Dessa vez trata-se de uma experiência temerosa. Fazer teatro com um texto - limite como esse "Uma pilha de Pratos na Cozinha", de Mário Bortolotto (que de trivial só tem o título), é uma aventura. Quando Rodrigo Rosado e Silvana D'Lacoc convidaram Alexandre Borges para dirigi-los, os três já sabiam que estavam fazendo um "teatro de garagem", mal-educado, anti-convencional. Acertaram. O texto de Bortolotto soa estranho, e agrada a um público muito especial: os pesquisadores da alma humana.
Há quatro personagens nesse sub-mundo: o pianista Daniel (interpretado por Akin Carragar), que parece ser o mais estruturado. Ele, ao menos, exerce uma profissão, tem um dom e a alma sensível. Os outros três, talvez pela descrença (Julio), pela ação das drogas, ou talvez pela curiosidade, Cris (Silvana L'Dacoc), e Breno, o síndico desse sub-mundo (Lozano Raia).
Julio (interpretado por Rodrigo Rosado), parece ter ficado assim, "o gato de apartamento olhando pela janela" depois de uma desilusão amorosa. A culpada é a Cris... Irônico, ele aconselha ao ex-amor a ser mais "pragmática" ao falar, porque, afinal, ela possui uma formação universitária.
Aliás, essa interpolação de palavras cultas com palavras chulas é muito bom.
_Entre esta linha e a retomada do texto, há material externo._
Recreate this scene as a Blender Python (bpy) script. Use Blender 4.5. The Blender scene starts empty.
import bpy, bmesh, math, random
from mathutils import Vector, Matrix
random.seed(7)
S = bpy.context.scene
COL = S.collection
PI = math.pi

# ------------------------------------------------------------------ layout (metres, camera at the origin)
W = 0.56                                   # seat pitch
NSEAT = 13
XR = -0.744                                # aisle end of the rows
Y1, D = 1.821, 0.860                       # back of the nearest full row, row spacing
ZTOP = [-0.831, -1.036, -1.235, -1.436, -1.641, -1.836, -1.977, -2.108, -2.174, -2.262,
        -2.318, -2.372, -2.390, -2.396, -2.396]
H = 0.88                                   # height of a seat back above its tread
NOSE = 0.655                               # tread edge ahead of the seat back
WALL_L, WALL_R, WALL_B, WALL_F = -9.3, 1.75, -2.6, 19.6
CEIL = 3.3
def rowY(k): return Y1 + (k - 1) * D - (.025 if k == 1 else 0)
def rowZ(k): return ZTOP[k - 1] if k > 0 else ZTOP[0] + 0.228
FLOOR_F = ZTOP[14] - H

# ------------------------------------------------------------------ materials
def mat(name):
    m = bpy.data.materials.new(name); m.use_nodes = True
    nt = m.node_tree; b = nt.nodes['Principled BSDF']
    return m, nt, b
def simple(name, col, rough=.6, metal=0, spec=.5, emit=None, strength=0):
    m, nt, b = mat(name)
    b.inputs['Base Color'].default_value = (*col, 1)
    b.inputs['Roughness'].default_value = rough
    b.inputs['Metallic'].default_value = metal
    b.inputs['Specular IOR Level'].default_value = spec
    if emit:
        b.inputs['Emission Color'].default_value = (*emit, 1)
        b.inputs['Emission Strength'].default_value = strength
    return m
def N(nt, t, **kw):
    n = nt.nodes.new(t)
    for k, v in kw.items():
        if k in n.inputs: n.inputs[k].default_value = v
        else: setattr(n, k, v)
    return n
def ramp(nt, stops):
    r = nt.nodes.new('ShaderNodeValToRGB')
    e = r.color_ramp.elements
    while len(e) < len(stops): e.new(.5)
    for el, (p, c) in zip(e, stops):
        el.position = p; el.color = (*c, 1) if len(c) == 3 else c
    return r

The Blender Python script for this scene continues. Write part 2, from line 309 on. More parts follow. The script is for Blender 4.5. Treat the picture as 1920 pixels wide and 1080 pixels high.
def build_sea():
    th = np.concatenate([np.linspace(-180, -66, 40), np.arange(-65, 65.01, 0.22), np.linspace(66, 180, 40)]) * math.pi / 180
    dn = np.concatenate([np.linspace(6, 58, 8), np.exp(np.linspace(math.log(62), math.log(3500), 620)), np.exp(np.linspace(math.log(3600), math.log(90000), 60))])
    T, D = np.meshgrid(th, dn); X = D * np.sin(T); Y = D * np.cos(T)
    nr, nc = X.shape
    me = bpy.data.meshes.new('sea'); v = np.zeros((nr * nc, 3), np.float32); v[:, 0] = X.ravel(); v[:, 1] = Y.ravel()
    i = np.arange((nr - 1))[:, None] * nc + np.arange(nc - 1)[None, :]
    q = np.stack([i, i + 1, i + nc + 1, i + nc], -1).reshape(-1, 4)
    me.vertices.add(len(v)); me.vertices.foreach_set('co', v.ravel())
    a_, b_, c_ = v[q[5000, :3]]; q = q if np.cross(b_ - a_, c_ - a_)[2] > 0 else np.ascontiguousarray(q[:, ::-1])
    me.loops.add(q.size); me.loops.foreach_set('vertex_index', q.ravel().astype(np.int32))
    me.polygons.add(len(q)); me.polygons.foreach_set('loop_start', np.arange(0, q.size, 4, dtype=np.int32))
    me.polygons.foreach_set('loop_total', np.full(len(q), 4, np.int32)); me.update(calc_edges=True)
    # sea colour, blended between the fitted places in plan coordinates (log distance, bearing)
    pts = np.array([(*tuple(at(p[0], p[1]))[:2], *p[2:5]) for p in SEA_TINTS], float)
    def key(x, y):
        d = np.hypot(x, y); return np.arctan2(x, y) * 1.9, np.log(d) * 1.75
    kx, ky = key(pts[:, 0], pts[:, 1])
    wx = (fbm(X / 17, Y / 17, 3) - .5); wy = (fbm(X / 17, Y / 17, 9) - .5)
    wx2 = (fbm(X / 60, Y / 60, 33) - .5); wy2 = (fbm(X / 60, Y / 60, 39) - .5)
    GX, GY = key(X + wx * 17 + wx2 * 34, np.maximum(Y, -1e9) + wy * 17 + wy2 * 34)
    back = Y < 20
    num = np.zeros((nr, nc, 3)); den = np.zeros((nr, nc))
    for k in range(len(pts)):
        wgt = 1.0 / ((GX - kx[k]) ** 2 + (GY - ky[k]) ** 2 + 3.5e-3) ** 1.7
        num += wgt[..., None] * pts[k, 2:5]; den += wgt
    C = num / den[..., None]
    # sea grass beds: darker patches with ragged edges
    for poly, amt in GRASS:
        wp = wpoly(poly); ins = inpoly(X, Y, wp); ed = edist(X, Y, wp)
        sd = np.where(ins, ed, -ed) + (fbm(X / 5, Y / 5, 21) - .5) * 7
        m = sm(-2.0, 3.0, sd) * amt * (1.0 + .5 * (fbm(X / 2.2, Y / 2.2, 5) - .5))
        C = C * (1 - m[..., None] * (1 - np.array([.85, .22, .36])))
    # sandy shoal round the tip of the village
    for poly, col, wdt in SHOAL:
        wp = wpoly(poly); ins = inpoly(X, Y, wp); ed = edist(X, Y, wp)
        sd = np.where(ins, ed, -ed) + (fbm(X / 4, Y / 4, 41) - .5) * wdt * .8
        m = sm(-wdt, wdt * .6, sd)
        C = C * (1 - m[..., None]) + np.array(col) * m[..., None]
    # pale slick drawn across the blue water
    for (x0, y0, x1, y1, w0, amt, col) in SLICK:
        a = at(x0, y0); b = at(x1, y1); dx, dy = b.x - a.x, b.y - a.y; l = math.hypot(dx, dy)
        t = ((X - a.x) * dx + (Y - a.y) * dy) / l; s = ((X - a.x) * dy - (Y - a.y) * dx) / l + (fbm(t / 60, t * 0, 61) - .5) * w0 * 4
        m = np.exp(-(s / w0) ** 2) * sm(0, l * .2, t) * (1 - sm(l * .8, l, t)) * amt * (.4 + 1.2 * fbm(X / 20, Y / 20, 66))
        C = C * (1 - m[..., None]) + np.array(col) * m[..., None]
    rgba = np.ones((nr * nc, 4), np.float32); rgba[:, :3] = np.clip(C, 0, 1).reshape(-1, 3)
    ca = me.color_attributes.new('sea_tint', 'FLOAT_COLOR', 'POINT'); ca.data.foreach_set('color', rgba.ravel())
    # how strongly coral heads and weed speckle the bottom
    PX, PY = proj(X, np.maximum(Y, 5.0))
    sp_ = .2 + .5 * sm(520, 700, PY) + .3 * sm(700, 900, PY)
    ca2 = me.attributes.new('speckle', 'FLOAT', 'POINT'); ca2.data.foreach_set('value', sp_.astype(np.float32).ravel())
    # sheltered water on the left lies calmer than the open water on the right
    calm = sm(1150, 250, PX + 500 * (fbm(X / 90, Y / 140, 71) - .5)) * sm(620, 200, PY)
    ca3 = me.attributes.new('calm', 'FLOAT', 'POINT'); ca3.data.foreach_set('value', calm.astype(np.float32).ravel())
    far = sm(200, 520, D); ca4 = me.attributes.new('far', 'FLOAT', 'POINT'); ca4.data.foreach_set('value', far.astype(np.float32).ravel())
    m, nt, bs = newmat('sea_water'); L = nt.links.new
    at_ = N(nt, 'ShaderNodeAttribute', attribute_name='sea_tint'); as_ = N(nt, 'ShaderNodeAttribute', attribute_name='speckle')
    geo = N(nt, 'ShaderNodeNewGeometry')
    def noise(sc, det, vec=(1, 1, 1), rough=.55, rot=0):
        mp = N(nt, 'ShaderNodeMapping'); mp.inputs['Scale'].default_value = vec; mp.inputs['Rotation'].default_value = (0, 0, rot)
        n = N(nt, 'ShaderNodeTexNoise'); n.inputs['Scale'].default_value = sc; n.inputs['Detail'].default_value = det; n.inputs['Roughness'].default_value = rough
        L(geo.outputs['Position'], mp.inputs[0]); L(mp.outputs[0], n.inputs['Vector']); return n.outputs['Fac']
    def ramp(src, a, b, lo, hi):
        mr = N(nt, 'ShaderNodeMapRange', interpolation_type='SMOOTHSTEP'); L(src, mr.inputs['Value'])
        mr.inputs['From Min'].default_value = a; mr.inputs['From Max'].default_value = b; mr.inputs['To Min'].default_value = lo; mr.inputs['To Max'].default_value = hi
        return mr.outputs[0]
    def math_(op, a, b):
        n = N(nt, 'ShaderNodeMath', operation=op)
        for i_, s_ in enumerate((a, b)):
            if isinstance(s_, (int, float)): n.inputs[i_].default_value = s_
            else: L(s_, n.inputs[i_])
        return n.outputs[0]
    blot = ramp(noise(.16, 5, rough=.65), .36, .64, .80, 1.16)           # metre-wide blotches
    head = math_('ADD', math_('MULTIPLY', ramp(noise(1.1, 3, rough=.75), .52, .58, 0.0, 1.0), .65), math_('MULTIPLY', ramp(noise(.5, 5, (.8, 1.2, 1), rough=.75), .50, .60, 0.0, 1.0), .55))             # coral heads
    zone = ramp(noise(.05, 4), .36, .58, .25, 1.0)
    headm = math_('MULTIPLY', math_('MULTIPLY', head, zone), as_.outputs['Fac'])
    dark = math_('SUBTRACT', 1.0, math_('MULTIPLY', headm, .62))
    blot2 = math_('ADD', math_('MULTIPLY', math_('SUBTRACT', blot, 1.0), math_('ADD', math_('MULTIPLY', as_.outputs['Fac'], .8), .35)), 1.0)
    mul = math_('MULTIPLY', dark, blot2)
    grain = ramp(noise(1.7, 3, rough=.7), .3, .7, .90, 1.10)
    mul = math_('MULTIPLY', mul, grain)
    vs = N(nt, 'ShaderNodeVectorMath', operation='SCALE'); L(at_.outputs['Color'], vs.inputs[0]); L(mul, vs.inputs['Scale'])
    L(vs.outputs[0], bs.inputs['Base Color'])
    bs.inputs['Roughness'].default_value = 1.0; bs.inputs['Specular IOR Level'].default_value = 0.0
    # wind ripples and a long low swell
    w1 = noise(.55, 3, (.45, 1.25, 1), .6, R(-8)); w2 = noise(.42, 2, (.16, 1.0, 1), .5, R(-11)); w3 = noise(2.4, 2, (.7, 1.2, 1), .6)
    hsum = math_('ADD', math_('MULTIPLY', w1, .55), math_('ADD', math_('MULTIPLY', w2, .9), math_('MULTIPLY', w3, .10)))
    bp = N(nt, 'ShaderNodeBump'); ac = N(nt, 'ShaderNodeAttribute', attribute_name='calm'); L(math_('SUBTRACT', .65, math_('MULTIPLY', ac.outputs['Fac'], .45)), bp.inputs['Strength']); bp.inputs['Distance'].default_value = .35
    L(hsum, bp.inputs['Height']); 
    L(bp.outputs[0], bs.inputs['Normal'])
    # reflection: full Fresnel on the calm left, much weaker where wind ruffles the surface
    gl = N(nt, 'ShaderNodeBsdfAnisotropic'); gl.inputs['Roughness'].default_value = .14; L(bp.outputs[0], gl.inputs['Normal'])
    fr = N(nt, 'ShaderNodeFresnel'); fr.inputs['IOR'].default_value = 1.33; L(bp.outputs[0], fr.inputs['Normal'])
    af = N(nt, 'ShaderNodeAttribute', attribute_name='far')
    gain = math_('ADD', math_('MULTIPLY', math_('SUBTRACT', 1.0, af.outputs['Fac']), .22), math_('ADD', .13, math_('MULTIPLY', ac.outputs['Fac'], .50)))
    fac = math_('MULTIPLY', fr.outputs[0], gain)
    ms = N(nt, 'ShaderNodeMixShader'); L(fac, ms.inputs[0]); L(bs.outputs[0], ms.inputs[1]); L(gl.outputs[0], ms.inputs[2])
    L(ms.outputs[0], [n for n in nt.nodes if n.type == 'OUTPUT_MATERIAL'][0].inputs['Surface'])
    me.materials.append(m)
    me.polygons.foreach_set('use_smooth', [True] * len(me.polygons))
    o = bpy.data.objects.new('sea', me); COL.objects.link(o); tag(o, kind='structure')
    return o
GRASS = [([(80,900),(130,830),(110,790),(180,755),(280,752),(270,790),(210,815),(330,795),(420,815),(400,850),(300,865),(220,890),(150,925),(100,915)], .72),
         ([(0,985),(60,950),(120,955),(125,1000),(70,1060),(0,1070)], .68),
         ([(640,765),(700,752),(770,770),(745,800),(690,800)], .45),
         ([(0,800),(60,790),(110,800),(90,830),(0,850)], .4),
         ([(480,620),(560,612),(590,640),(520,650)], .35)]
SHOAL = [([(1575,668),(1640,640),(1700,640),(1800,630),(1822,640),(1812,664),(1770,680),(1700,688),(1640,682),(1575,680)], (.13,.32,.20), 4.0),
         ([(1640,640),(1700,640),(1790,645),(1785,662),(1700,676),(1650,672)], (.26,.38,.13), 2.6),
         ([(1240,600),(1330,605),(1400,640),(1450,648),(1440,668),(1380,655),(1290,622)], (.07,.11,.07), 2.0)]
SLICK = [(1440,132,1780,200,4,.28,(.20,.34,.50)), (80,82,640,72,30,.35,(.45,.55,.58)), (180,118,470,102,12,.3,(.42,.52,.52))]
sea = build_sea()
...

Daniel: "é inerente ao seu caráter sardônico", referindo-se às ironias de Julio. A "misoginia" também é citada. Cris, a mulher, sofre desbragadamente, e não tem nenhum "super ego" incomodando-a. O "fazer a mulher sofrer", talvez seja uma característica da personalidade do autor. Talvez um misógino? O fato é que todos os personagens "sofrem desbragadamente".
Enfim, o jogo de cena está muito bem armado pelo diretor Alexandre Borges e a cenógrafa Daniele Geammal. Um palco nu, um ator solitário, um compasso monocórdio. De repente, estoura a música e o espaço vira cena. Esse ritmo de rock, agitado, Borges conseguiu de seus atores, passando para o público o teatro de Bortolotto. Ótima direção.
O autor não julga, ele apenas atira questões aos expectadores. Há frases que fazem pensar, como a de Julio (Rodrigo Rosado): "O medo é o segundo estágio [...], para ter medo eu preciso ter interesse". Essa conclusão serve para qualquer experiência humana. No caso, foi a respeito de um papo sobre homossexualismo. Quem fica com o clichê é o síndico homossexual enrustido, Breno, interpretado com entrega por Lozano Raia. Todos são desesperados. "Encarando a morte", como diz Cris.
É bom assistir "Uma pilha de pratos...". Encontramos um texto inteligente, com várias referências, inclusive musicais (estilo do autor),.e uma grossura que certamente vai ferir os mais delicados. Há também um humor sombrio. O público precisa saber o que está fazendo, ao escolher um texto de Bortolotto para assistir.
A luz de Aurélio di Simoni não é poética. Sua luz é às vezes velada, às vezes aberta: direta e certeira como o texto. Nos figurinos (essa maneira Praça Roosevelt de ser), Daniele Geammal; Cenotécnico e Pintura de Arte, Renato Marques; Assessoria de Imprensa: Minas de Ideias; Idealização: Rodrigo Rosado e Silvana D' Lacoc.
Embora aflitivo, esse teatro é bom. E é bom ver bom teatro!